Tout en reconnaissant le pari d’un ouvrage comme celui-ci, j’aurais aimé pour ma part un texte un peu plus soigné et parfois un peu plus au fait de la recherche actuelle. Que l’on me permette quelques exemples. Après l’article décisif de Julia Leslie intitulé : « A Bird Bereaved : The Identity and Significance of Vâlmîki’s Krauñca » dans le Journal of Indian Philosophy (26 [1998], p. 455-487), on se demande comment il est encore possible de conserver la fausse traduction de krauñca par courlis (p. 37, 862, etc.), alors qu’il s’agit au moins d’une grue, et selon toute vraisemblance d’une Grue antigone (Sarus ou Indian Crane). Je m’étonne de la traduction du nom de la ville de Dvârakâ par « Porte » (p. 67), alors que le doublet Dvâravatî montre à l’évidence qu’il s’agit d’une ville « qui possède des portes » ou « réputée pour ses portes ». Pourquoi interpréter Naimesha à partir de nemi (jante) (p. 74), alors que l’on s’accorde habituellement à en faire le dérivé de nimesha (clin d’oeil, instant) ? En p. 186, n. 100, Cakra (sic) devient étrangement un nom d’Indra au sens du « dieu au disque », alors qu’il s’agit vraisemblablement de Çakra (parfois écrit Çakra, le puissant).

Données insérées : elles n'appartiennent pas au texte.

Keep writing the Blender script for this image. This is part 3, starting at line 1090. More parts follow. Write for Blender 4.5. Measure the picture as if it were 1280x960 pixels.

Ce dernier exemple n’est peut-être qu’une coquille, mais qui surprend dans un livre comme celui-ci. Et combien de guillemets inversés (… » au lieu de « …), de numéros de verset devant comporter un astérisque et qui n’en ont pas, de signes diacritiques manquants ou mal placés…
Ces remarques, que l’on pourrait multiplier, ne signifient pas du tout que l’on se trouve devant un ouvrage inintéressant et que les traductions qui y figurent ne sont pas fiables. On aura cependant compris que l’on reçoit le premier tome de cet ouvrage avec un certain nombre de réserves. En dépit des aléas inévitables de l’édition, on ne peut réprimer la fâcheuse impression, à constater le nombre de coquilles et de gaucheries, d’être devant un ouvrage dont le manuscrit n’a pas subi l’étape de la critique et de la correction.